Service design is a specific approach to user experience that takes a holistic view of the end-to-end experience consumers have with a brand. It tries to construct a comprehensive picture of all the touchpoints that create an experience and the organizational functions that create and support it.

A significant part of that experience resides in the digital realm. Consumers use both in-home and out-of-home digital experiences to evaluate and review products, seek peer recommendations and search for pricing. After a product is purchased, consumers may submit their own product reviews and describe their own experience with the product. These experiences can be very difficult for a brand to influence or manage on the consumer’s device.

Service Design Examples

Imagine that you walked into a restaurant, and instead of receiving a menu from the waiter that seated you, you must hop onto the Internet to search for food choices and recipes, check the kitchen’s available inventory and instruct the staff on how to prepare the entrée. Clearly this would be ineffective, time consuming and most likely lead to a less than desirable dining experience. In fact, it would completely defeat the purpose of a restaurant.

Menus exist because they are an important part of the overall experience ecosystem the restaurant is trying to promote and serve an important role in focusing the dinner on the specific items the chef wants to prepare. The menu is an extension of the theme and ambiance of the restaurant and must work in concert with the overall concept. When planning a menu, the chef will incorporate items that fit with the restaurant décor, the ingredients on hand and the overall experience they are trying to create. In other words, in addition to being useful to the consumer, the menu fits into a whole operational infrastructure.

In-store digital technologies should be viewed in much the same way. They should be part of an overall experience ecosystem and provide focus and clarity on the products available for purchase and why they should be considered for purchase.

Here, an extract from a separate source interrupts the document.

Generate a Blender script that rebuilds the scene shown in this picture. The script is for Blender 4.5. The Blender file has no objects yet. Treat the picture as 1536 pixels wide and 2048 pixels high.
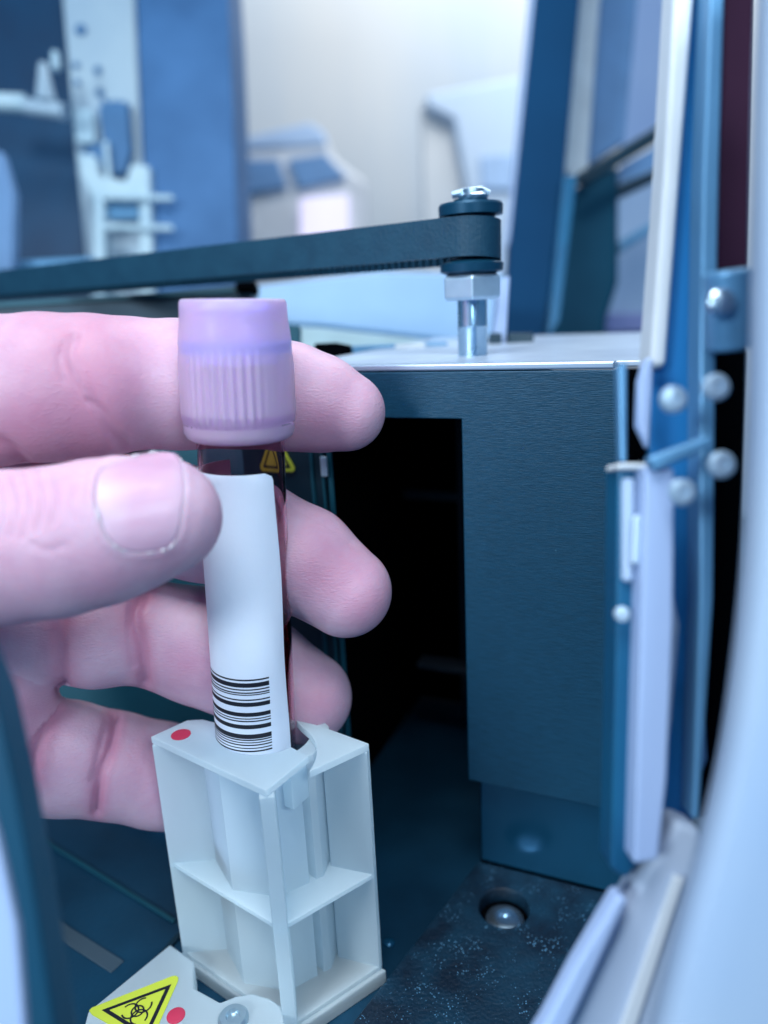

Digital elements should be an extension of the corporate culture and stay true to the values of an organization.

Reality Gaps

Inevitably a brand’s message and the promise associated with a product experience will occasionally deviate from the reality of a consumer’s experience. These gaps are areas where a brand can display empathy for the experience and seek to create a framework where expectations are realigned with the original intent. An example of this experience might be accessory purchasing (e.g. a keyboard for a tablet). Without a specific instruction, a consumer may be unaware that an accessory may be needed to properly experience the product. Perhaps batteries are needed to operate the product, or a required part is sold separately. A well-designed digital animation can clearly demonstrate the need for the accessory, how it is used and where to purchase it.

Digital experiences have become part of the retail landscape, but only a digital experience created by the brand can truly tell the brand’s story. Moreover, a digital experience needs to fit into the service ecosystem to be truly beneficial to the business and the consumer.